このトリオの演奏が実に「クール」。ここでの「クール」は「格好良い」の意(ややこしいなあ)。このオルガン・トリオの演奏は、「クール」という言葉が実に相応しい演奏である。3者3様、実に「格好良い」。理屈はいらない。とにかく、音を聴いていると、演奏を聴いていると、「く〜かっこええなあ」という感じが心の底から沸き上がってくる。
サラリとスマートで、黒くジャジーではあるが、ファンキーさは「かなり希薄」。しかし、スピード感が溢れ、メリハリがばっちり効いている。
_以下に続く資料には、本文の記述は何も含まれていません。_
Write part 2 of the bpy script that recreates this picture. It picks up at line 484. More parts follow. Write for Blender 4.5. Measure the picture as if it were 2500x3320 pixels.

ジャズ・オルガンの王道の真逆を行く、サム・ヤエルのオルガンは、伴奏に回ると、その真価を最大限に発揮する。
ジョシュア・レッドマンのテナーのバックで、ジョシュアのテナーとぶつかることなく、ジョシュアのテナーの音の合間、隙間を埋めつつ、ジョシュアのテナーのソロを浮き立たせていく。これが、とにかく絶妙なのだ。相性が良い、というのはこういうことを言うのだろう。
サックスとオルガンが互いに触発しながら、相互に影響しあいながら、それぞれの個性を発揮しつつ、実にクールなインタープレイを展開していく。実に柔軟で実に理知的なインタープレイにゾクゾクする。そんなゾクゾクするようなサックスとオルガンのインタープレイを、ブライアン・ブレイドの、これまた「格好良い」ドラミングが、ガッチリとサポートする。
ブライアン・ブレイドのドラミングも、ハイテクニックで手数が多いが、決して、サックスとオルガンのインタープレイを邪魔したりしない。それどころか、サックスとオルガンのインタープレイを煽り、励まし、盛り立てる。このブライアン・ブレイドのドラミングも、このアルバムの聴きどころ。
すっごくクールなトリオ・ジャズです。発売当時、偶然、CDショップで手にして以来、長年の愛聴盤です。ほとんど何も無いところからのインプロビゼーション中心の積み上げなので、演奏内容はかなり抽象的ですが、演奏の芯はシッカリ通っているので、決して飽きません。というか、聴き込めば聴き込むほど、その都度いろいろな発見があって、なんというか、スルメの様なアルバムですね。噛めば噛むほど味が出る(笑)。お後がよろしいようで・・・。